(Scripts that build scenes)
- - - - - - -
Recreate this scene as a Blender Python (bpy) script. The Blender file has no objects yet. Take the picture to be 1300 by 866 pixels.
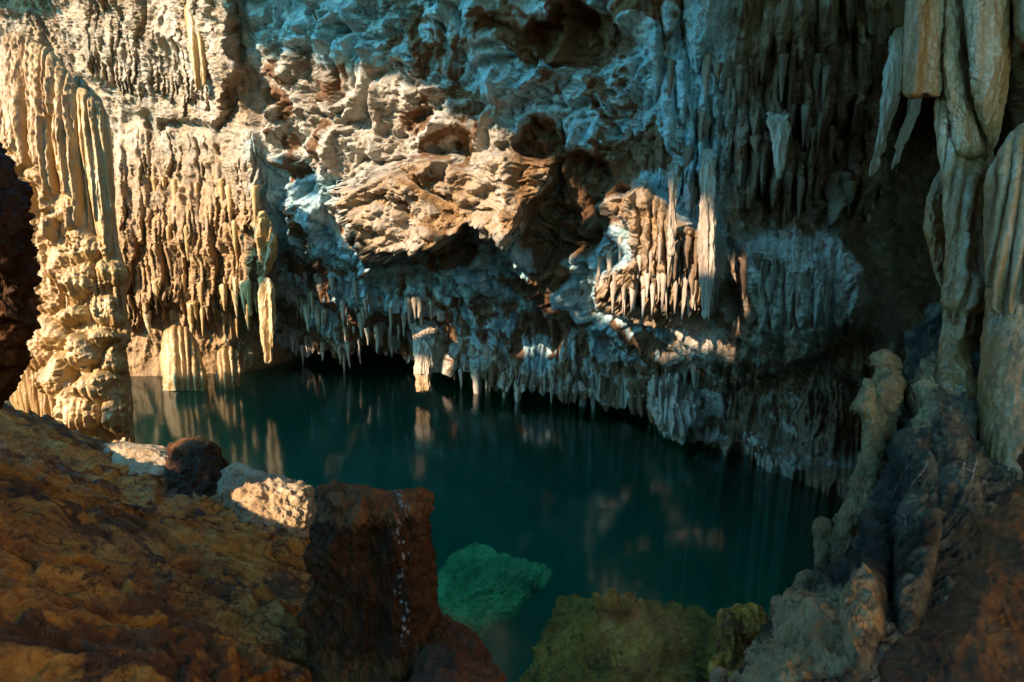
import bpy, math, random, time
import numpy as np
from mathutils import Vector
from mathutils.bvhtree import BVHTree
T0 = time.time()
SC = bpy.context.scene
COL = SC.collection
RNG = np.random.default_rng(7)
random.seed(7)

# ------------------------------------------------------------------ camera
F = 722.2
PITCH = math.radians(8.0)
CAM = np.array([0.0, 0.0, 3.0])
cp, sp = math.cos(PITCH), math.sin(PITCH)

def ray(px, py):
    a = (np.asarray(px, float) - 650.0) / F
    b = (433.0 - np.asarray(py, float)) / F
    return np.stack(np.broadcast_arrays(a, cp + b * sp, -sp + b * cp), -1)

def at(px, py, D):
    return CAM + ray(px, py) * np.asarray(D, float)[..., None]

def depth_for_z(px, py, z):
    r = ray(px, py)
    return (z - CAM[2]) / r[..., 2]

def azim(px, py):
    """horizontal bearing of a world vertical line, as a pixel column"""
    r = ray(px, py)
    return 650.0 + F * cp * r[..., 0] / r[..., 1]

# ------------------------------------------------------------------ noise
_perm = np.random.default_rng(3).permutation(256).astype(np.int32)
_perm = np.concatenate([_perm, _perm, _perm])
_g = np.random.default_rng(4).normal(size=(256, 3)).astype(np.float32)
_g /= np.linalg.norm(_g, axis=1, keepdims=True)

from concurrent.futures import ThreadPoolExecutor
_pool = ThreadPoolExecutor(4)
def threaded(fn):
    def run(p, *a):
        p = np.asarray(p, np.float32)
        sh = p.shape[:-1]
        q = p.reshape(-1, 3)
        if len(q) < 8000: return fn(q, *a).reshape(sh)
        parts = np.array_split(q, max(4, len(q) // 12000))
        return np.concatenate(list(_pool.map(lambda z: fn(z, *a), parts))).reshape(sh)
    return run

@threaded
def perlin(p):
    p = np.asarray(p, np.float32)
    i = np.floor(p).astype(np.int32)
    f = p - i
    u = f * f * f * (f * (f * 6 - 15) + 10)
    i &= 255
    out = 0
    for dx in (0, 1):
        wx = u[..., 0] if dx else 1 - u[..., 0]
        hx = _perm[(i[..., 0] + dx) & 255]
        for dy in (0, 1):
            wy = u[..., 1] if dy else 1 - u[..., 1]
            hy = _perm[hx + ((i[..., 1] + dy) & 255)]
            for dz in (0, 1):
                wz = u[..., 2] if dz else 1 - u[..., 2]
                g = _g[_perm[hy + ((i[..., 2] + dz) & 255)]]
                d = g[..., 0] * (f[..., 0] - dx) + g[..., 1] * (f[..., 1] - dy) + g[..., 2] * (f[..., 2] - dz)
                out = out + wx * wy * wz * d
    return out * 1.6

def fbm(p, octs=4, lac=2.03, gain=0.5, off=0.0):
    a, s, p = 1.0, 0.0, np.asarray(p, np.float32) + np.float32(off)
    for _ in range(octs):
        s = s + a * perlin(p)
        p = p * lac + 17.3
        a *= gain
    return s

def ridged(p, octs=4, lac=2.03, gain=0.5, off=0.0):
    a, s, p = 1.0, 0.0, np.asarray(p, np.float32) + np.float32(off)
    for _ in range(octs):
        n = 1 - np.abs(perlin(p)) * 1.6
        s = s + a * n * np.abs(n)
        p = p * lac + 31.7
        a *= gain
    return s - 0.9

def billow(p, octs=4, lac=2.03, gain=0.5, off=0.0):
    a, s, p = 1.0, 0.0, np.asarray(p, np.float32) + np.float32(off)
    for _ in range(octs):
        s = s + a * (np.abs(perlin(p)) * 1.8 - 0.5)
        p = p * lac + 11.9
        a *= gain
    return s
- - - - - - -
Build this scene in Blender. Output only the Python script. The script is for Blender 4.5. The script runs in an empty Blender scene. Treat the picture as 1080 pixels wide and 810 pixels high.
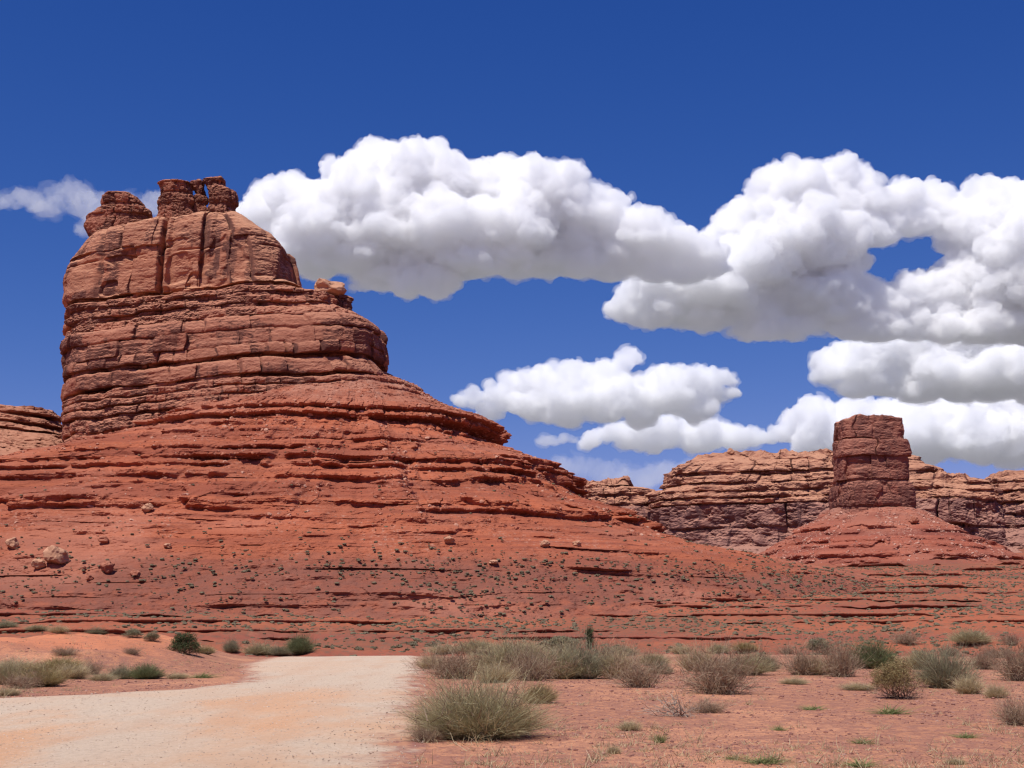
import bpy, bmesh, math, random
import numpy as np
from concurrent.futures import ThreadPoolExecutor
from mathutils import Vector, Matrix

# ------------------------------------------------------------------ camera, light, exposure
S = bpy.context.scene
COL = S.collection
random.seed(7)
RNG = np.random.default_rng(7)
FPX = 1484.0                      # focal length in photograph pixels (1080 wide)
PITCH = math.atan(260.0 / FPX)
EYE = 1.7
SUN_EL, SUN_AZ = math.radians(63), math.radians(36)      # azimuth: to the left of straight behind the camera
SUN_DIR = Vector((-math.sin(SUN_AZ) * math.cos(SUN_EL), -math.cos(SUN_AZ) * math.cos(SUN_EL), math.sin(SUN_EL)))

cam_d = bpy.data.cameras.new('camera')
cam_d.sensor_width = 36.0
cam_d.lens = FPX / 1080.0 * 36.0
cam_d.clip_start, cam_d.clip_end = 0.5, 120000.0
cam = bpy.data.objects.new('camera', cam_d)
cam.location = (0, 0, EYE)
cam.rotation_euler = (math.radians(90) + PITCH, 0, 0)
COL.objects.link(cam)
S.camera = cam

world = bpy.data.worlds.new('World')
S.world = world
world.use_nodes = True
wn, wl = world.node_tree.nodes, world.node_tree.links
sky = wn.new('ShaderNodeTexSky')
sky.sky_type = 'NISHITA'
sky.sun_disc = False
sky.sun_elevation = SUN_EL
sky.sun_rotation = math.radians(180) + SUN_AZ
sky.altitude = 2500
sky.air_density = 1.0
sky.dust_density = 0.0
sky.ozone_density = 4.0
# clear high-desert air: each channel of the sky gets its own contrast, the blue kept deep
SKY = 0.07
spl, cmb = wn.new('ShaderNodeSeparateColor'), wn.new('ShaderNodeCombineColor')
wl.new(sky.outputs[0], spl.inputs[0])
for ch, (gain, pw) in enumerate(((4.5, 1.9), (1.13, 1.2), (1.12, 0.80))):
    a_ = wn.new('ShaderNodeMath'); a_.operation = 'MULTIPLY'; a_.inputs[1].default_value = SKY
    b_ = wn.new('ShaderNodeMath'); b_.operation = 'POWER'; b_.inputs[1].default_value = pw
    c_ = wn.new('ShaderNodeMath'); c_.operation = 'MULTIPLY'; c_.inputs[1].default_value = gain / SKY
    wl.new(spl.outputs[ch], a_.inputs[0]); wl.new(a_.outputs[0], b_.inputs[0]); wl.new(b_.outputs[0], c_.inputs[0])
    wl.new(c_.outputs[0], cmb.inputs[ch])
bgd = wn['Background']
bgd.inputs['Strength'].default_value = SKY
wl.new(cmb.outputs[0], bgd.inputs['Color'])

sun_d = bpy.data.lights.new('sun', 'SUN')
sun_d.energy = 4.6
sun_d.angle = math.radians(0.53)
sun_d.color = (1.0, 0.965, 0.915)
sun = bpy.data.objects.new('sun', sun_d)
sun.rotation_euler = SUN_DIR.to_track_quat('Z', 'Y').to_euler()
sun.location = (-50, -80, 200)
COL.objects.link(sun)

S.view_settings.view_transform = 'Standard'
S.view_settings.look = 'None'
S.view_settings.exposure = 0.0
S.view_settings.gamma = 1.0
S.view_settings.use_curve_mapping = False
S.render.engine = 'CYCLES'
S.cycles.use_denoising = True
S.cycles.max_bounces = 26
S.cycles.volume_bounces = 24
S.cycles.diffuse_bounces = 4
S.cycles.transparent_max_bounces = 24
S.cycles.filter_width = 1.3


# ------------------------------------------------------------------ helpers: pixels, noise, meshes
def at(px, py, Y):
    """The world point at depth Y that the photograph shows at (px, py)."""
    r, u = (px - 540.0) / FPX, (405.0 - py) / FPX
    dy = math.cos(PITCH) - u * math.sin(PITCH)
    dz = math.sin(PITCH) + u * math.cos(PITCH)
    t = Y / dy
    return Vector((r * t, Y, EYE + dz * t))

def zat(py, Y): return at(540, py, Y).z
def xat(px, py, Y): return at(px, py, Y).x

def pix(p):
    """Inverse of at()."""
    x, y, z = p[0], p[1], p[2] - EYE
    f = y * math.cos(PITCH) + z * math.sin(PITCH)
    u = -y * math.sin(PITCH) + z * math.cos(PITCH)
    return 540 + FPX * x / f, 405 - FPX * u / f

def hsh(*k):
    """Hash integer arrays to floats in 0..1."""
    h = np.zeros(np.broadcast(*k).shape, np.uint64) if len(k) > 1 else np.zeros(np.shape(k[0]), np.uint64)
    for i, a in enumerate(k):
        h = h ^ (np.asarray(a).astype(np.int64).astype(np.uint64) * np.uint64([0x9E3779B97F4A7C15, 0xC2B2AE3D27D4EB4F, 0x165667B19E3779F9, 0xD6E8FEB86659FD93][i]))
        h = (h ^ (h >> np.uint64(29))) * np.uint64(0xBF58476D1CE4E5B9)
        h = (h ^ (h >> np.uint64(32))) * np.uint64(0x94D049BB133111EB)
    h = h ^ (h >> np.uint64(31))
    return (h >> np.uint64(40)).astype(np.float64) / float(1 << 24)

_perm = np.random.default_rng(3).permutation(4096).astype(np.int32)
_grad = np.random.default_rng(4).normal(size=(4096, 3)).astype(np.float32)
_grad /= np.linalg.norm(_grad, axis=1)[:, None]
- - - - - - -
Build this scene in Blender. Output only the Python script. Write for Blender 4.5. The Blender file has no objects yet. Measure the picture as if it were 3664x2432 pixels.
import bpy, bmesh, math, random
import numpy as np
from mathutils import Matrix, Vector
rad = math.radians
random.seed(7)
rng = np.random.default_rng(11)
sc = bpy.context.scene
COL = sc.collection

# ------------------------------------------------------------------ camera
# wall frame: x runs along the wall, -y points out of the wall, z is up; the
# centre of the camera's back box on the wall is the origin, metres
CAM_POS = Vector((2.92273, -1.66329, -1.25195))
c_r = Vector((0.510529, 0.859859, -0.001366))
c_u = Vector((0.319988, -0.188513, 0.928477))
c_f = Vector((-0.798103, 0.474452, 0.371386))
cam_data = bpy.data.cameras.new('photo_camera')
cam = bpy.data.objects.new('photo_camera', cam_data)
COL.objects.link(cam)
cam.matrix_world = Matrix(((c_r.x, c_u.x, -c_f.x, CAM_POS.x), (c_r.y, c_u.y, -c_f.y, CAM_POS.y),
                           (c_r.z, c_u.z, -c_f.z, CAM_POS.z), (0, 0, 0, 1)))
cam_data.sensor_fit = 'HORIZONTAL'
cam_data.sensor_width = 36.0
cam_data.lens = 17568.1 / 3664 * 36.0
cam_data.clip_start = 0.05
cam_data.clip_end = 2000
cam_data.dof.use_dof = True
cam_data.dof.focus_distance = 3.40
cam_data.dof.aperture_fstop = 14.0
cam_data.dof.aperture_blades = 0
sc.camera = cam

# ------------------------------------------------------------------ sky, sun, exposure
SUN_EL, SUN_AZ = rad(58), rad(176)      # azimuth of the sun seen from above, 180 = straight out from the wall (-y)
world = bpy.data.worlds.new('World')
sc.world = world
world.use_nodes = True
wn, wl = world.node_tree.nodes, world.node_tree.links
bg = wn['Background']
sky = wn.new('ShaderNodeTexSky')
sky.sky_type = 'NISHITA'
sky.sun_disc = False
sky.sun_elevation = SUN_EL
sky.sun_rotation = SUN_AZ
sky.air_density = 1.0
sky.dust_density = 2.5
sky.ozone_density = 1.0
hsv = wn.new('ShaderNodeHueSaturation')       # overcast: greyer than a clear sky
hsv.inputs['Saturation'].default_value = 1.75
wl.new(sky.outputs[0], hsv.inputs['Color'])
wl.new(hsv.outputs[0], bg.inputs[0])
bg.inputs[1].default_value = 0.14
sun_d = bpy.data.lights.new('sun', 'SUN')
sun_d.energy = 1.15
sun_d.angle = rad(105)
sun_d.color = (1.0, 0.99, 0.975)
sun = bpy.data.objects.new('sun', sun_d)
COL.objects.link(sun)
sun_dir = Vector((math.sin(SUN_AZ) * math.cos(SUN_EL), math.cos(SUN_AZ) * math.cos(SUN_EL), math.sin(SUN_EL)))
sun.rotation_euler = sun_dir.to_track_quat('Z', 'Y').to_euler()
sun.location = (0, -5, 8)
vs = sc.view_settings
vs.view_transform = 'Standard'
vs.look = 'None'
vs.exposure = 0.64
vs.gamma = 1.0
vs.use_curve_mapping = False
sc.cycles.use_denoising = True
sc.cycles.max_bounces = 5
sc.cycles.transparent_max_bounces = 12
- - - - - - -
■ Written instruction: Leave out every picture, then retype exactly the lines from the one containing "Recreate this scene" through the one containing "return CAM +".

■ Answer below:
Recreate this scene as a Blender Python (bpy) script. The Blender file has no objects yet. Take the picture to be 1300 by 866 pixels.
import bpy, math, random, time
import numpy as np
from mathutils import Vector
from mathutils.bvhtree import BVHTree
T0 = time.time()
SC = bpy.context.scene
COL = SC.collection
RNG = np.random.default_rng(7)
random.seed(7)

# ------------------------------------------------------------------ camera
F = 722.2
PITCH = math.radians(8.0)
CAM = np.array([0.0, 0.0, 3.0])
cp, sp = math.cos(PITCH), math.sin(PITCH)

def ray(px, py):
    a = (np.asarray(px, float) - 650.0) / F
    b = (433.0 - np.asarray(py, float)) / F
    return np.stack(np.broadcast_arrays(a, cp + b * sp, -sp + b * cp), -1)

def at(px, py, D):
    return CAM + ray(px, py) * np.asarray(D, float)[..., None]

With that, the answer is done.